In Part 1 of my ongoing discussion of Tilman Fertitta’s acquisition of the Houston Rockets, I looked at how the Landry’s, Inc. CEO acquired the team, as well as his rationale for doing so. The acquisition, at $2.2 billion, was the most expensive in NBA history.   

With the trade deadline having elapsed this past Thursday, certain circles of the Houston Rockets’ fan base were surprised and, at worst, extremely upset, by the Rockets’ tepid moves and emphasis on shedding player salaries, despite the team saying all season that they are “all in” on this James Harden / Chris Paul championship window.  

Necessity is the mother of invention, and it was arguably [having to stay under the luxury tax] that helped hone Daryl’s unparalleled ability to identify mispriced value-add players and find advantages at the margins through statistical analysis.

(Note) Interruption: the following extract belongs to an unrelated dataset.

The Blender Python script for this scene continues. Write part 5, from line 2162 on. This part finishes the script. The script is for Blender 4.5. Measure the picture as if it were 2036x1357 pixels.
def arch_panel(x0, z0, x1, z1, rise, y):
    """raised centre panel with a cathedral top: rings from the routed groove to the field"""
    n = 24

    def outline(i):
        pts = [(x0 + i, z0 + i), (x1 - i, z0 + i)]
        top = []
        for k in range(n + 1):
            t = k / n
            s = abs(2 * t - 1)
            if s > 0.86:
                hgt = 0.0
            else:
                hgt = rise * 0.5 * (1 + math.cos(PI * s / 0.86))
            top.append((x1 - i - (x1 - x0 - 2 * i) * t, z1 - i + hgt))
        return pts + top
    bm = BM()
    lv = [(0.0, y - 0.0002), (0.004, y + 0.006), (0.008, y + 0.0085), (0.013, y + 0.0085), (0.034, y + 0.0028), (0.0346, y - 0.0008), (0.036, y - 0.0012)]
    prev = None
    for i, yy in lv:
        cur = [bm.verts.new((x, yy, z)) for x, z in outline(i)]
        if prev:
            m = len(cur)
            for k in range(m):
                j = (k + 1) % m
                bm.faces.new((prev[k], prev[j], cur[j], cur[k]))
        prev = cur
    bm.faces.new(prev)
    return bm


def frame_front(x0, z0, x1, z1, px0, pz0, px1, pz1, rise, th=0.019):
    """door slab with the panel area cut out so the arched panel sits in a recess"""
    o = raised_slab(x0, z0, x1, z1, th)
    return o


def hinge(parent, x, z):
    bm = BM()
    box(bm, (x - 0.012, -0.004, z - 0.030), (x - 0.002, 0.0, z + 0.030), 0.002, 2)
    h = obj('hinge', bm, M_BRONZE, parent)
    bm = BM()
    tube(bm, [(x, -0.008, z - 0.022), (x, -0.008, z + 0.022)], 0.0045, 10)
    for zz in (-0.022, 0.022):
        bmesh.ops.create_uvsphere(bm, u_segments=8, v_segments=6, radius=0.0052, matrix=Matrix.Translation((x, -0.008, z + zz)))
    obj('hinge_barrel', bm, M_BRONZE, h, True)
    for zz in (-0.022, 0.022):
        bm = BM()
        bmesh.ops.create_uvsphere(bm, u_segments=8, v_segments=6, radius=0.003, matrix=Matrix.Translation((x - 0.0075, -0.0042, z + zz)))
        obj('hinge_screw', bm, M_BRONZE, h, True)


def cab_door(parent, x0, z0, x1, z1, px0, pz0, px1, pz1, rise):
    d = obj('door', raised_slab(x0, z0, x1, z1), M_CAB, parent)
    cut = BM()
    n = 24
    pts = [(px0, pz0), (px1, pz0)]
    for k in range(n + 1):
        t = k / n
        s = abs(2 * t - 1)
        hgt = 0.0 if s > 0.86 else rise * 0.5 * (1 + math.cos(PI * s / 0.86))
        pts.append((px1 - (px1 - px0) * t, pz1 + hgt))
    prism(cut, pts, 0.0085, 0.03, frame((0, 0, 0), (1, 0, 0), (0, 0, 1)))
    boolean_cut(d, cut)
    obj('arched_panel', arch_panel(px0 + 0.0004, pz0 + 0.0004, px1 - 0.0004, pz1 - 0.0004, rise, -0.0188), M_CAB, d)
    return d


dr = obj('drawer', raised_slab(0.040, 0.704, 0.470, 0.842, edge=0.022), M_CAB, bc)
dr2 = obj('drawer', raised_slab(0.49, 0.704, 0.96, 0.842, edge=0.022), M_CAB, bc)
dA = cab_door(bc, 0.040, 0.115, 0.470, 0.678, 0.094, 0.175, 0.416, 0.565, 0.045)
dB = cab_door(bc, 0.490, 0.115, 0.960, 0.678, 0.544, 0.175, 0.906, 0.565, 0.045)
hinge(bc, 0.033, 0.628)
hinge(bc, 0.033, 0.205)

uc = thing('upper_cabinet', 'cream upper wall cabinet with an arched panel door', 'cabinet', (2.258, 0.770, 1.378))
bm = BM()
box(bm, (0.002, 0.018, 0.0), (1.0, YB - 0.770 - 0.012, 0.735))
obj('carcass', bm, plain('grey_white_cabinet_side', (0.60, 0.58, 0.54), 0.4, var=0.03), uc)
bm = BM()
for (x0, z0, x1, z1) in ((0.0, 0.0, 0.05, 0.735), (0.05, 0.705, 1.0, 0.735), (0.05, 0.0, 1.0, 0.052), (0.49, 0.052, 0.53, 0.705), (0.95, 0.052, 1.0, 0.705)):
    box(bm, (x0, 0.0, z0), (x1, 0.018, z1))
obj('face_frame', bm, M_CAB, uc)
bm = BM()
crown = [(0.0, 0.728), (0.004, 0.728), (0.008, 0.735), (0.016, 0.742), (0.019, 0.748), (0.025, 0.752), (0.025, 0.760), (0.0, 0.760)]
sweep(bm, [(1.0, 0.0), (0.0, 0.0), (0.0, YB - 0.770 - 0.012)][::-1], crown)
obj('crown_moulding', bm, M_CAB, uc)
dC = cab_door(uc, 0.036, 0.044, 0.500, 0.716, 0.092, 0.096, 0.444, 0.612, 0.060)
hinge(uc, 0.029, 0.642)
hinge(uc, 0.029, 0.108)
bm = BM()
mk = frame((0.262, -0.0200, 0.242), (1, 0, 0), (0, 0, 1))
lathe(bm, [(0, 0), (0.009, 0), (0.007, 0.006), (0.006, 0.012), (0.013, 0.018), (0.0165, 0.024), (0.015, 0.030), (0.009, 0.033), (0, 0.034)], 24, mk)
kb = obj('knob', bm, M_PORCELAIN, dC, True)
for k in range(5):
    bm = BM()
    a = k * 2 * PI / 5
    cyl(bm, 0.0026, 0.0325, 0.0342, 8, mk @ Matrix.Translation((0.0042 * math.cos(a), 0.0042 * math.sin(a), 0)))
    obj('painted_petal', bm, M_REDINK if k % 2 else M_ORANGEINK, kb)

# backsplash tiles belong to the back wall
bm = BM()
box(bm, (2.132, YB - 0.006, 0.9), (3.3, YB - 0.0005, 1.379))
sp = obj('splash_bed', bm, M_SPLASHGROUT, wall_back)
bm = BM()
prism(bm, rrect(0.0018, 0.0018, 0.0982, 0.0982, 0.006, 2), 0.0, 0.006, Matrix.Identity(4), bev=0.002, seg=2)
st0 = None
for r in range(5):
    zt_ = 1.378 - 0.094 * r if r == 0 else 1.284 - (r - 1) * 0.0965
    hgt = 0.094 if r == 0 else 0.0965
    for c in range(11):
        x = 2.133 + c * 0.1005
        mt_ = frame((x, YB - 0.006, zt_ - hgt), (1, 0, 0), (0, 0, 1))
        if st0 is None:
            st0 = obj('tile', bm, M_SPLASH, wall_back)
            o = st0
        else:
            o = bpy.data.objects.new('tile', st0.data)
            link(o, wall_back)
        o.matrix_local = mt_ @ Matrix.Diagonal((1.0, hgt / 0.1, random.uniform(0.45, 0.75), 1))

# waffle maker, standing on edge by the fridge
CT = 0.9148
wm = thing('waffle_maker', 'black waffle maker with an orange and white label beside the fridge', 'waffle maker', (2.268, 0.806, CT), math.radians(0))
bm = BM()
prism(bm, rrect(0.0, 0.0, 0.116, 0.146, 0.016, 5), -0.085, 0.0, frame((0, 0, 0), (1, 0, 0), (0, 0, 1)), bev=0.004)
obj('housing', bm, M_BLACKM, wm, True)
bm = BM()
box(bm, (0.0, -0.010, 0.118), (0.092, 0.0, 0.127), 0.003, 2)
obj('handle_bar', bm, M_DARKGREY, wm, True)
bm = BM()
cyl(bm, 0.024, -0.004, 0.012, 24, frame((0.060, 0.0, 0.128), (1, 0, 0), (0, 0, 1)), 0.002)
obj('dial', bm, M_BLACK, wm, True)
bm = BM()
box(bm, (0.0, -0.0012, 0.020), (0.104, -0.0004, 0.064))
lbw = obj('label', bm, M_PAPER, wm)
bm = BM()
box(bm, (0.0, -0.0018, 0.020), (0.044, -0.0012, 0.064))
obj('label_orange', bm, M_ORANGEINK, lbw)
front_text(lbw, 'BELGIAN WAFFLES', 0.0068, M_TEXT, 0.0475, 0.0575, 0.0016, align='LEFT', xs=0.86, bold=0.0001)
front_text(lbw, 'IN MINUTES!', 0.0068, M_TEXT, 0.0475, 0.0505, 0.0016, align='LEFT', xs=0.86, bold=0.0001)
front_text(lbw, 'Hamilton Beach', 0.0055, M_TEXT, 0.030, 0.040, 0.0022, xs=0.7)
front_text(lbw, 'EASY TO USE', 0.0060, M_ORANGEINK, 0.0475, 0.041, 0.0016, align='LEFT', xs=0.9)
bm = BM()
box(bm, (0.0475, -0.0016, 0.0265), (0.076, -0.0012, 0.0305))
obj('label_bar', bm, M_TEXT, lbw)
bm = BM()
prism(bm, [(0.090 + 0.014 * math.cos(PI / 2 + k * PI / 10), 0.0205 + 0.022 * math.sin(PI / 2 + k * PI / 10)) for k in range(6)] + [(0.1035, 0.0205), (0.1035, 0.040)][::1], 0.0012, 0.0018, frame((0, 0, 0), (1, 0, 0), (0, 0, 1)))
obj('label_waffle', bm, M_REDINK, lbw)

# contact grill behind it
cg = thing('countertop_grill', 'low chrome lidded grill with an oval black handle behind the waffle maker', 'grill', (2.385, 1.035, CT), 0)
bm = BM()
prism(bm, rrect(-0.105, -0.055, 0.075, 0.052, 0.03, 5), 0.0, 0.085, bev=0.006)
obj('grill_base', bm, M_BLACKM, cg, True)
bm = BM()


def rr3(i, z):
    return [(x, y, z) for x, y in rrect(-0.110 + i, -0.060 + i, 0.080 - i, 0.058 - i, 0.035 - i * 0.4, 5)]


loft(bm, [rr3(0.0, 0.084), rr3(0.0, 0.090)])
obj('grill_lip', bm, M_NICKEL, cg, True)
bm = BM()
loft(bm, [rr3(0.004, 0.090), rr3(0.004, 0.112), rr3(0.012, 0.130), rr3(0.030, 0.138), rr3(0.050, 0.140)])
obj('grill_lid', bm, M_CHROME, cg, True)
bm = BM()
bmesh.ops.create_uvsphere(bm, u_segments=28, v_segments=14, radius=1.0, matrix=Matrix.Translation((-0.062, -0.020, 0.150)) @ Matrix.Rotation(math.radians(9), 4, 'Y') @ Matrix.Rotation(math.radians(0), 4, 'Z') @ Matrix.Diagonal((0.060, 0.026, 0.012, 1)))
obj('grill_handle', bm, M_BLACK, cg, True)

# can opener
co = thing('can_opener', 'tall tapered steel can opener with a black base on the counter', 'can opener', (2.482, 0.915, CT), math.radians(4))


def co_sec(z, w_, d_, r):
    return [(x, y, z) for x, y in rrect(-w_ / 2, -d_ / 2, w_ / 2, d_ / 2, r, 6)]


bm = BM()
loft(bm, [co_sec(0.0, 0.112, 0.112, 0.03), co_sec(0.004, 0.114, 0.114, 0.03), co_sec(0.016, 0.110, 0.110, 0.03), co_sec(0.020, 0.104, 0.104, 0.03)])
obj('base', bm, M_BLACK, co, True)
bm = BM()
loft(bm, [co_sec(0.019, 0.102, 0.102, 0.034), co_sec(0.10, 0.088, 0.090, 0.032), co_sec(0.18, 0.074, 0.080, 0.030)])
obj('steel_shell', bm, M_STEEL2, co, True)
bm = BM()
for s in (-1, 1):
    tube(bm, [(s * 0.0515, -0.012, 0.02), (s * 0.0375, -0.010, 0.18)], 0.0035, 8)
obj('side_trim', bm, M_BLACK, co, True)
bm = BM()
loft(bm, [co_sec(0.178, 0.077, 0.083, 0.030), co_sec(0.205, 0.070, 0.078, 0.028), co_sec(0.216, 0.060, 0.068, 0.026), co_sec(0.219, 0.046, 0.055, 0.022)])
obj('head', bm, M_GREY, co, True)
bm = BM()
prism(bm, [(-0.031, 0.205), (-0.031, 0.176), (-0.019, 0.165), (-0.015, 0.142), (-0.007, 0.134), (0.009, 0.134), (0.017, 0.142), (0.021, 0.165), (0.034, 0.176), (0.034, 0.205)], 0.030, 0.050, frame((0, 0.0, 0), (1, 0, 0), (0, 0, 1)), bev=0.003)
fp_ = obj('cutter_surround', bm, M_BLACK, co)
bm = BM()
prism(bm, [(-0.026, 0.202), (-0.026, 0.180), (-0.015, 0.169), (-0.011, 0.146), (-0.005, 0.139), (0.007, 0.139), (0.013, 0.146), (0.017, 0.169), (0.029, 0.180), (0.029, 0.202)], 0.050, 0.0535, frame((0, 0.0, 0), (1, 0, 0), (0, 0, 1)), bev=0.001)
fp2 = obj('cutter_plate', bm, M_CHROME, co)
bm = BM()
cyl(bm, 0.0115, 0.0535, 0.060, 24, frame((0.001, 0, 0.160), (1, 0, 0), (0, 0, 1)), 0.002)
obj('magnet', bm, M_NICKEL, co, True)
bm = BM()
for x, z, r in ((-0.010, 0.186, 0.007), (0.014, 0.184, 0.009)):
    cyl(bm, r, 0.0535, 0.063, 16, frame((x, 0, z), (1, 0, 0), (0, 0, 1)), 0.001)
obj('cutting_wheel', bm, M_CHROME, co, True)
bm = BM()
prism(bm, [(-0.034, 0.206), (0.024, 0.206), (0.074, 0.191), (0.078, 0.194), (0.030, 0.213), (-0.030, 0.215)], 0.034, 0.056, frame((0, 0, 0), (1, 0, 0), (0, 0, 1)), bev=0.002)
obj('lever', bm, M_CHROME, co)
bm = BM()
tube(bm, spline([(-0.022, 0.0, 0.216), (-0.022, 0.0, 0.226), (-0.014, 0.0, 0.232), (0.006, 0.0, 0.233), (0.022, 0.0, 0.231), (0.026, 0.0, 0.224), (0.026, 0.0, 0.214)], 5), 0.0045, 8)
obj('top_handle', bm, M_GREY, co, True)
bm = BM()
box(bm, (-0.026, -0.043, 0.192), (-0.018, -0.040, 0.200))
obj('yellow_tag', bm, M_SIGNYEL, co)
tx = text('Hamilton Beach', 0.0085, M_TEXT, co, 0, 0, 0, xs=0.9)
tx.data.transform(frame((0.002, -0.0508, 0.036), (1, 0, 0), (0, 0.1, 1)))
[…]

Three teams in the East – the Toronto Raptors, Milwaukee Bucks and Philadelphia 76ers – all swung for the fences, acquiring top players (Marc Gasol, Nikola Mirotic and Tobias Harris, respectively) who will most likely help their new teams compete come playoff time. Separately, three non-playoff teams – the Los Angeles Clippers, New York Knicks and Dallas Mavericks – made moves to create 1-2 max player slots in preparation for the upcoming fruitful 2019 free agency class. Anthony Davis remains a New Orleans Pelican despite trade demands, but he may ultimately join Boston, New York or Los Angeles this offseason. New competitors quickly emerge in a league where the players have considerable leverage and are increasingly calling their own shots.